- **Task to complete**
Repeat the line that contains "Continue the Blender", the line that contains "wall_panel('beige and charcoal panel on the right", and all lines between them, exactly and with no other lines.

- **Material for the task**
※

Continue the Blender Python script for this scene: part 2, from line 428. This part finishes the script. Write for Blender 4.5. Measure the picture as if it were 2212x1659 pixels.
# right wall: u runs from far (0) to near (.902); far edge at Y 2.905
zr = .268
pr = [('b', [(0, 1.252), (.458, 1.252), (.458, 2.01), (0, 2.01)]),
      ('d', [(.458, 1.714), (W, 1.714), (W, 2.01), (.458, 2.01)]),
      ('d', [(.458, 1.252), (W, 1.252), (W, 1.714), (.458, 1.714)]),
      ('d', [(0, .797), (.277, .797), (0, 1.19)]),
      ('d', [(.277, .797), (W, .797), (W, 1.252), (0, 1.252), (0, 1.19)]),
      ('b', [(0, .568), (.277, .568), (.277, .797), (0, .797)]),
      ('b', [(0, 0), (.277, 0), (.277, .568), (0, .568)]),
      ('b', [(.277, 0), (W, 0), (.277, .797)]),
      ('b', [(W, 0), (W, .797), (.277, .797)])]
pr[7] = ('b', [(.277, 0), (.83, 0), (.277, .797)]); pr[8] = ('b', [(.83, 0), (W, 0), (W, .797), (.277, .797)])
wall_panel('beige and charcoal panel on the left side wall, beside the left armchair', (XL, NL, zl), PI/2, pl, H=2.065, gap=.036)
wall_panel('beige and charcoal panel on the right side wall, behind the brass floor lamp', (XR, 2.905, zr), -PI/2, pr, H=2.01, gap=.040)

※

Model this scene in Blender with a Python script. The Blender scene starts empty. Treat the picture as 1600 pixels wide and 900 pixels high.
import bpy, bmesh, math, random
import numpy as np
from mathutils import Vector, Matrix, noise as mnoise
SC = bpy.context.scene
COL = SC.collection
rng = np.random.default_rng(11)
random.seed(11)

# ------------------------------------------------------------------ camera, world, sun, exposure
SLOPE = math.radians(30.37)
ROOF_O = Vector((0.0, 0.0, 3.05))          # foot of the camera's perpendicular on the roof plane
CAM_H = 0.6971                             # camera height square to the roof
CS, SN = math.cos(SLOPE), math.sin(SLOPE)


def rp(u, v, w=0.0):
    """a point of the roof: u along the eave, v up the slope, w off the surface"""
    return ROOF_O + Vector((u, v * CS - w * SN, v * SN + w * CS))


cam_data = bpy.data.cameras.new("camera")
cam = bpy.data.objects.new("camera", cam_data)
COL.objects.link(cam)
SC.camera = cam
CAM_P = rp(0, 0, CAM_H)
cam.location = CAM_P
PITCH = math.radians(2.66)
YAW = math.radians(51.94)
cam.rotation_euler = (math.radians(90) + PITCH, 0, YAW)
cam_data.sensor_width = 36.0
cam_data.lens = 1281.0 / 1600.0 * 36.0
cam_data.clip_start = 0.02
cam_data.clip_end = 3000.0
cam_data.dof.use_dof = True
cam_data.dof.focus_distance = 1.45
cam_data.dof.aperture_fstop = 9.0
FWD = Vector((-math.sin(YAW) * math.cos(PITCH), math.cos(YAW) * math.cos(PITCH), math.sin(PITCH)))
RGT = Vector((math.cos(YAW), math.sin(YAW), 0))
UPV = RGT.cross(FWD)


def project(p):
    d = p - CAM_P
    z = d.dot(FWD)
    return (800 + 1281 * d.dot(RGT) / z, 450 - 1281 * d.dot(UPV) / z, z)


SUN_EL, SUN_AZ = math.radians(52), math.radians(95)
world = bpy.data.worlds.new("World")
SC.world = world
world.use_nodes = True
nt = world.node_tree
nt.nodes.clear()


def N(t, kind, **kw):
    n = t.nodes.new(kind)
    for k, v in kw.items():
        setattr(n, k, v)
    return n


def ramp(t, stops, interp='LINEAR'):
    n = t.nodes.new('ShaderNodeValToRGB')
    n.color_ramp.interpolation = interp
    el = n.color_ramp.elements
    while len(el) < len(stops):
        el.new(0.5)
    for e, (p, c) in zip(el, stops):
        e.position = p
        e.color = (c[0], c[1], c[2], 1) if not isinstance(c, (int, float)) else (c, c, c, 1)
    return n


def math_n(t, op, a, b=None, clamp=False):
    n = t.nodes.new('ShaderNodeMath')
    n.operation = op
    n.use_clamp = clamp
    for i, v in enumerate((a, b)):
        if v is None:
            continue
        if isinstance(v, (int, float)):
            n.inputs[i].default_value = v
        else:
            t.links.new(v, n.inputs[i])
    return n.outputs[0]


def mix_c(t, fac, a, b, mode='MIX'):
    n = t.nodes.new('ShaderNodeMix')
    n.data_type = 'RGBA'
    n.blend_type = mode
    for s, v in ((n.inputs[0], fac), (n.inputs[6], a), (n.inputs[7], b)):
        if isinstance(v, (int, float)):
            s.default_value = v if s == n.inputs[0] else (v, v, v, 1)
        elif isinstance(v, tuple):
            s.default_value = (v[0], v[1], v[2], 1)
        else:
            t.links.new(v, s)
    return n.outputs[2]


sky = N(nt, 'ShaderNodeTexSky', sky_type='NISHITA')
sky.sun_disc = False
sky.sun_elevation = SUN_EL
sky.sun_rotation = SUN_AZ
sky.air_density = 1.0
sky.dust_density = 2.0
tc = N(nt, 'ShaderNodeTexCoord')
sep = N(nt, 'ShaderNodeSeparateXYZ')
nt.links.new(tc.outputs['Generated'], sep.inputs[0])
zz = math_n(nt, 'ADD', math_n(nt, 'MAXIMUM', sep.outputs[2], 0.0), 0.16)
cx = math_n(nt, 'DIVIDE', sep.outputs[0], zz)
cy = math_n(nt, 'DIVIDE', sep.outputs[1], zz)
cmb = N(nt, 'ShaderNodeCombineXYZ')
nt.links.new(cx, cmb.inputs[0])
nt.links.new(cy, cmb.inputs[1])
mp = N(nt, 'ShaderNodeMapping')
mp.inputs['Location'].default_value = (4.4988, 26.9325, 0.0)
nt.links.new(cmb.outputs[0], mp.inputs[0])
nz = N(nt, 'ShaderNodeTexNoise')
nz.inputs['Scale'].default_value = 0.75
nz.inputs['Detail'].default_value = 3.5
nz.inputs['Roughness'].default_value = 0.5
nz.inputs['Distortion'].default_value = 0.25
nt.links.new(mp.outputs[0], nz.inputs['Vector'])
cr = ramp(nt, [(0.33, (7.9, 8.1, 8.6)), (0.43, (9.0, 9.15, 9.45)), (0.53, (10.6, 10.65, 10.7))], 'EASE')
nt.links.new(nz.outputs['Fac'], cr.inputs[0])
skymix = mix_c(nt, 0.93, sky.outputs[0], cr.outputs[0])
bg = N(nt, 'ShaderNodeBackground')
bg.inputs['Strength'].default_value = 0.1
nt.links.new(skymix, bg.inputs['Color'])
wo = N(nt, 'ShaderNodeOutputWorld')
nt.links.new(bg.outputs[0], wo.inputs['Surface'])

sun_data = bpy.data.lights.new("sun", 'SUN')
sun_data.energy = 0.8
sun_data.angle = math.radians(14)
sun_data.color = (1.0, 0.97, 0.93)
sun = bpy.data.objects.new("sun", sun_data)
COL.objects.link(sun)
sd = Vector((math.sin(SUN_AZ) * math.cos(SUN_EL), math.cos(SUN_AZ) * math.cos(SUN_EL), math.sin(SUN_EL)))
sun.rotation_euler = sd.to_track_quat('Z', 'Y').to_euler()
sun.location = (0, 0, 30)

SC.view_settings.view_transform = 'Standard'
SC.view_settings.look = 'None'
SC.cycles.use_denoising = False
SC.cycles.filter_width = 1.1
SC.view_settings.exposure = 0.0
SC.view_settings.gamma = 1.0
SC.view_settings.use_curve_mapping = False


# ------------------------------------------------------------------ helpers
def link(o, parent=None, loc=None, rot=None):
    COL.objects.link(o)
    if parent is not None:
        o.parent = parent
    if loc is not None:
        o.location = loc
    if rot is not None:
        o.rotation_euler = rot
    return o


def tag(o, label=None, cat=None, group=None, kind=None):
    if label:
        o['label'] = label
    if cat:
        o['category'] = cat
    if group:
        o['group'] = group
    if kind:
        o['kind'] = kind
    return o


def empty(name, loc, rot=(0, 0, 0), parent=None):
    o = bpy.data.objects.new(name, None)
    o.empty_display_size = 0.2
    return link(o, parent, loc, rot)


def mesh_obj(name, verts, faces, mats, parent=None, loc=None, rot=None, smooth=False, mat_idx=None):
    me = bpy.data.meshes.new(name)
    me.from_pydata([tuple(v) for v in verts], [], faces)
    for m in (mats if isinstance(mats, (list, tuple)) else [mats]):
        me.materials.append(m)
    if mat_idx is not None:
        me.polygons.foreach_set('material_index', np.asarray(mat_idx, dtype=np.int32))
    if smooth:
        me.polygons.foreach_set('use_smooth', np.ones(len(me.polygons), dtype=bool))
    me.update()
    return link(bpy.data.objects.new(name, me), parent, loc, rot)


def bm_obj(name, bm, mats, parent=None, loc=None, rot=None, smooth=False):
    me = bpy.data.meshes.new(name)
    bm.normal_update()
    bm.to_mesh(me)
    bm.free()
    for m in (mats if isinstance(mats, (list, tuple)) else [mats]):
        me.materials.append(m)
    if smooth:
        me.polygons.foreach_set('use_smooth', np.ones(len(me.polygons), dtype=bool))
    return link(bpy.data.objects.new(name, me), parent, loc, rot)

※

- **Solution to the exercise**
Continue the Blender Python script for this scene: part 2, from line 428. This part finishes the script. Write for Blender 4.5. Measure the picture as if it were 2212x1659 pixels.
# right wall: u runs from far (0) to near (.902); far edge at Y 2.905
zr = .268
pr = [('b', [(0, 1.252), (.458, 1.252), (.458, 2.01), (0, 2.01)]),
      ('d', [(.458, 1.714), (W, 1.714), (W, 2.01), (.458, 2.01)]),
      ('d', [(.458, 1.252), (W, 1.252), (W, 1.714), (.458, 1.714)]),
      ('d', [(0, .797), (.277, .797), (0, 1.19)]),
      ('d', [(.277, .797), (W, .797), (W, 1.252), (0, 1.252), (0, 1.19)]),
      ('b', [(0, .568), (.277, .568), (.277, .797), (0, .797)]),
      ('b', [(0, 0), (.277, 0), (.277, .568), (0, .568)]),
      ('b', [(.277, 0), (W, 0), (.277, .797)]),
      ('b', [(W, 0), (W, .797), (.277, .797)])]
pr[7] = ('b', [(.277, 0), (.83, 0), (.277, .797)]); pr[8] = ('b', [(.83, 0), (W, 0), (W, .797), (.277, .797)])
wall_panel('beige and charcoal panel on the left side wall, beside the left armchair', (XL, NL, zl), PI/2, pl, H=2.065, gap=.036)
wall_panel('beige and charcoal panel on the right side wall, behind the brass floor lamp', (XR, 2.905, zr), -PI/2, pr, H=2.01, gap=.040)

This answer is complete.